Print exactly those lines that run from the beginning of the data to the line bearing "cam.CreateExposureAttr(0.78)", inclusive.

===============

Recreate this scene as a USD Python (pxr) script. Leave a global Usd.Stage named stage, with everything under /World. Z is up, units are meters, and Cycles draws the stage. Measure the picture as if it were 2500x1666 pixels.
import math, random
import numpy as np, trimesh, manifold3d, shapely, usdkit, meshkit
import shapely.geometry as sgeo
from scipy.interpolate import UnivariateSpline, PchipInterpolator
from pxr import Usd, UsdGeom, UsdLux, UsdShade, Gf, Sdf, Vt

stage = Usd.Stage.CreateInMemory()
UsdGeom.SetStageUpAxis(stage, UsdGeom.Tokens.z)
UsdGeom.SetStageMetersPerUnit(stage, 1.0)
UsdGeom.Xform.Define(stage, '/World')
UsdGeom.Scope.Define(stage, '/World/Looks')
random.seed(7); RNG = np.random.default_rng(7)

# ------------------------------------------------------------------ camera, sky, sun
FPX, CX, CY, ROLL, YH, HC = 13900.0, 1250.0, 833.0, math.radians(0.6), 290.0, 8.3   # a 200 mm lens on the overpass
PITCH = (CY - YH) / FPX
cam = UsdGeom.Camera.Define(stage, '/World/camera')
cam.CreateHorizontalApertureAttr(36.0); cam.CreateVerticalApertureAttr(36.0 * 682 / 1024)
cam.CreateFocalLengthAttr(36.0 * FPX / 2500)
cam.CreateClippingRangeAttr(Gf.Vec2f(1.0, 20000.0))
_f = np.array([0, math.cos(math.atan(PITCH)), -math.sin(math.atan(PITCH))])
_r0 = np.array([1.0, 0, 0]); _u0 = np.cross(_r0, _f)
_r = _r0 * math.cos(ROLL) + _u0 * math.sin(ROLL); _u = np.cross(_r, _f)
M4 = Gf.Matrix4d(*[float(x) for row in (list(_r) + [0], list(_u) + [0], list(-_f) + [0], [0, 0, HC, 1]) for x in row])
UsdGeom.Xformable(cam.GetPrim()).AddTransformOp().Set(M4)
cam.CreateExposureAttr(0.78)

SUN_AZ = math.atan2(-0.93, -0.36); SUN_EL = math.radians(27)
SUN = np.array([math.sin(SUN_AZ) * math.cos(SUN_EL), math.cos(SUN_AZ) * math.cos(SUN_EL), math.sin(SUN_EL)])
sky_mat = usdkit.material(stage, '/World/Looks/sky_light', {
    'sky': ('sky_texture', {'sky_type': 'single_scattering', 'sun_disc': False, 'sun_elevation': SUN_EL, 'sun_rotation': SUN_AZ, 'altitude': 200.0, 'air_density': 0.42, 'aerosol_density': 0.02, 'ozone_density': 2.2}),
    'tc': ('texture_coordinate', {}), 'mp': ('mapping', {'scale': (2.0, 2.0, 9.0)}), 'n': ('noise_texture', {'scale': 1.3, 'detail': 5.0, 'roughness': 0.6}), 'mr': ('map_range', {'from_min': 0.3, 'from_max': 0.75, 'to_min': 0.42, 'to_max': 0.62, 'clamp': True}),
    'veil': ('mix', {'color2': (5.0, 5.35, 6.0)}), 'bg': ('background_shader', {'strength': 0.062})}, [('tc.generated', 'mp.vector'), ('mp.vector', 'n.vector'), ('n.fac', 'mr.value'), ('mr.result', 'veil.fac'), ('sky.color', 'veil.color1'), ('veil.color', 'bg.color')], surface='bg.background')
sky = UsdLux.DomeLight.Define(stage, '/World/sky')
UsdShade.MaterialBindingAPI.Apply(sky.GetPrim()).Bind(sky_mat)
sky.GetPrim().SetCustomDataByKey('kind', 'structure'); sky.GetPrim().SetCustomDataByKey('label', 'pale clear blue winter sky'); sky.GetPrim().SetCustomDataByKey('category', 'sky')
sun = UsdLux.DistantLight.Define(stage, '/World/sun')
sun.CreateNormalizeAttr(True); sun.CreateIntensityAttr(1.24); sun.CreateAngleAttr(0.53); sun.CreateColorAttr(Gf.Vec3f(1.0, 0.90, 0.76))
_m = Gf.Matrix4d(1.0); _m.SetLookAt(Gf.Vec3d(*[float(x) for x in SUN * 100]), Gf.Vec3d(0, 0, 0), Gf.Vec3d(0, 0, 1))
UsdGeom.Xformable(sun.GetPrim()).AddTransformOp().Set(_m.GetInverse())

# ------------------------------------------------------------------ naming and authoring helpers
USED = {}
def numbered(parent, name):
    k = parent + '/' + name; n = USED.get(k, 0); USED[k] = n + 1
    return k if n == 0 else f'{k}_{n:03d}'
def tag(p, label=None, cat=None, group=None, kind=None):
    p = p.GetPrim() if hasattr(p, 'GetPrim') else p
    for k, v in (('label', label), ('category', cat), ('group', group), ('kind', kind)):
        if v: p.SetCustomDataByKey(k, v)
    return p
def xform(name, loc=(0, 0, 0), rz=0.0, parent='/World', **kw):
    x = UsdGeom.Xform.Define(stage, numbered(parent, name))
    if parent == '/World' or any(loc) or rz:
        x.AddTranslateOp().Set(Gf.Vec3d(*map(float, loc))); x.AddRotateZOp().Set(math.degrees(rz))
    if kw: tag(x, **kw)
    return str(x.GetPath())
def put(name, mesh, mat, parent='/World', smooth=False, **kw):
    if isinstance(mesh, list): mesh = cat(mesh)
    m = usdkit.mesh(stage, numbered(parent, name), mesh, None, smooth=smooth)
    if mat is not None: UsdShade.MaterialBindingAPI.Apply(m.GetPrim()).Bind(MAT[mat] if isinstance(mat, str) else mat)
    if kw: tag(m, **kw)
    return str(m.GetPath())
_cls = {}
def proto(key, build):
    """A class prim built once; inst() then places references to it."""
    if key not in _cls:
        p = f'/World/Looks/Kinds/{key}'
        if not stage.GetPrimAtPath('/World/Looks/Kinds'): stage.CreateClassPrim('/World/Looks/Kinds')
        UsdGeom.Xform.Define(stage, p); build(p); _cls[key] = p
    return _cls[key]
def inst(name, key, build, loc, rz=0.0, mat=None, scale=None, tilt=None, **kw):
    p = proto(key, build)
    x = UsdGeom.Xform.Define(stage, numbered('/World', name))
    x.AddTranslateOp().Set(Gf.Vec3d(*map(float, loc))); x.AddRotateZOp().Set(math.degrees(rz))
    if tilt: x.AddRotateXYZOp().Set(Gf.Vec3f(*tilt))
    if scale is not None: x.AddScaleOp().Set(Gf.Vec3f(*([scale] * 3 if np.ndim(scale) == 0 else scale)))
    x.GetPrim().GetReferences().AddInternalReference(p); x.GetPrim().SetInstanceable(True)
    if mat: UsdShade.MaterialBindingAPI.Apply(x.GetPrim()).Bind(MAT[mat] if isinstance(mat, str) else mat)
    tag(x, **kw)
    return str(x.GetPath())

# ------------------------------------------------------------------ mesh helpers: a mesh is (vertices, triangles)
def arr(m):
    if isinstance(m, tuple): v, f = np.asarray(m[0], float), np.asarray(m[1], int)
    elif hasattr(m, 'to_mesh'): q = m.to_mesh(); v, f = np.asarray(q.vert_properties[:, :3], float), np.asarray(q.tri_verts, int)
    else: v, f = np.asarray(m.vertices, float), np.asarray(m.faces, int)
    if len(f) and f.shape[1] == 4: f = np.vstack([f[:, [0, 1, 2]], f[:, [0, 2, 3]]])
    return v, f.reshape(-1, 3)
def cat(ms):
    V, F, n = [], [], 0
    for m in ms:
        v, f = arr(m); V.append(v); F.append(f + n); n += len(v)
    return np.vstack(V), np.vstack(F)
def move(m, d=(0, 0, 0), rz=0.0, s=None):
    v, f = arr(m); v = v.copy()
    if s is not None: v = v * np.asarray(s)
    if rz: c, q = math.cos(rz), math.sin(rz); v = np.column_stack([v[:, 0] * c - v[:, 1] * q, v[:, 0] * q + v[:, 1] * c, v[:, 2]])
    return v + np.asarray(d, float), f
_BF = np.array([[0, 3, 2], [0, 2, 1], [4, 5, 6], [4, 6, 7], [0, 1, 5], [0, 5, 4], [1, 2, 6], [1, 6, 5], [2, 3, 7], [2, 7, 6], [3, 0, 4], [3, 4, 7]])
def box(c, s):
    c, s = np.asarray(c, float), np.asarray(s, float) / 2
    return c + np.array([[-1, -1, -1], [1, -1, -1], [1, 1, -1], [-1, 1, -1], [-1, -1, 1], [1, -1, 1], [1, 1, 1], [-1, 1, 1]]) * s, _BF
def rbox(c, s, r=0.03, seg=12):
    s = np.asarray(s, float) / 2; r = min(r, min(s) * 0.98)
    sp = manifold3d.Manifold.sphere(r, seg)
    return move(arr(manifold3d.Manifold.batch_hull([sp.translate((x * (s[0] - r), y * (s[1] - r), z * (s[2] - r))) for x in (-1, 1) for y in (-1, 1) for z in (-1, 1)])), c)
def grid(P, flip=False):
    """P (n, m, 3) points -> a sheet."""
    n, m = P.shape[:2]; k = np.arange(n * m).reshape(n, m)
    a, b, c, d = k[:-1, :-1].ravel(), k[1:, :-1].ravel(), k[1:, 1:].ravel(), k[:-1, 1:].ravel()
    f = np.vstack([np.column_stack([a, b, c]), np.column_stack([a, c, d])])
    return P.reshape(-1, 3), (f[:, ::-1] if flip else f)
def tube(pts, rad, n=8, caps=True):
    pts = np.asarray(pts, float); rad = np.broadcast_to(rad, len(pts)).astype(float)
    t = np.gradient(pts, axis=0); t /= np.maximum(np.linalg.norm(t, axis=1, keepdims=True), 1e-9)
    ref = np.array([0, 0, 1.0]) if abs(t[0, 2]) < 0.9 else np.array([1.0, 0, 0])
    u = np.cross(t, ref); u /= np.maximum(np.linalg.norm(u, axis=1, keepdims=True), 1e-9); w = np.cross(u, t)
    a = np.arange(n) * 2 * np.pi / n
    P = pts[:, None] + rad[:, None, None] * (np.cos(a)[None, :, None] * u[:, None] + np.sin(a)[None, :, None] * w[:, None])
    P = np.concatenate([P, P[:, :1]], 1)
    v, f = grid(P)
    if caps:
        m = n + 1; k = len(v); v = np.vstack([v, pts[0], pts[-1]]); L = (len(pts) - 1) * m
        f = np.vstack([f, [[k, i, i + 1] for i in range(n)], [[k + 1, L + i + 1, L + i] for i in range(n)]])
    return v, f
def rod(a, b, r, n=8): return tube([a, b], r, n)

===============

## TASK OUTPUT
Recreate this scene as a USD Python (pxr) script. Leave a global Usd.Stage named stage, with everything under /World. Z is up, units are meters, and Cycles draws the stage. Measure the picture as if it were 2500x1666 pixels.
import math, random
import numpy as np, trimesh, manifold3d, shapely, usdkit, meshkit
import shapely.geometry as sgeo
from scipy.interpolate import UnivariateSpline, PchipInterpolator
from pxr import Usd, UsdGeom, UsdLux, UsdShade, Gf, Sdf, Vt

stage = Usd.Stage.CreateInMemory()
UsdGeom.SetStageUpAxis(stage, UsdGeom.Tokens.z)
UsdGeom.SetStageMetersPerUnit(stage, 1.0)
UsdGeom.Xform.Define(stage, '/World')
UsdGeom.Scope.Define(stage, '/World/Looks')
random.seed(7); RNG = np.random.default_rng(7)

# ------------------------------------------------------------------ camera, sky, sun
FPX, CX, CY, ROLL, YH, HC = 13900.0, 1250.0, 833.0, math.radians(0.6), 290.0, 8.3   # a 200 mm lens on the overpass
PITCH = (CY - YH) / FPX
cam = UsdGeom.Camera.Define(stage, '/World/camera')
cam.CreateHorizontalApertureAttr(36.0); cam.CreateVerticalApertureAttr(36.0 * 682 / 1024)
cam.CreateFocalLengthAttr(36.0 * FPX / 2500)
cam.CreateClippingRangeAttr(Gf.Vec2f(1.0, 20000.0))
_f = np.array([0, math.cos(math.atan(PITCH)), -math.sin(math.atan(PITCH))])
_r0 = np.array([1.0, 0, 0]); _u0 = np.cross(_r0, _f)
_r = _r0 * math.cos(ROLL) + _u0 * math.sin(ROLL); _u = np.cross(_r, _f)
M4 = Gf.Matrix4d(*[float(x) for row in (list(_r) + [0], list(_u) + [0], list(-_f) + [0], [0, 0, HC, 1]) for x in row])
UsdGeom.Xformable(cam.GetPrim()).AddTransformOp().Set(M4)
cam.CreateExposureAttr(0.78)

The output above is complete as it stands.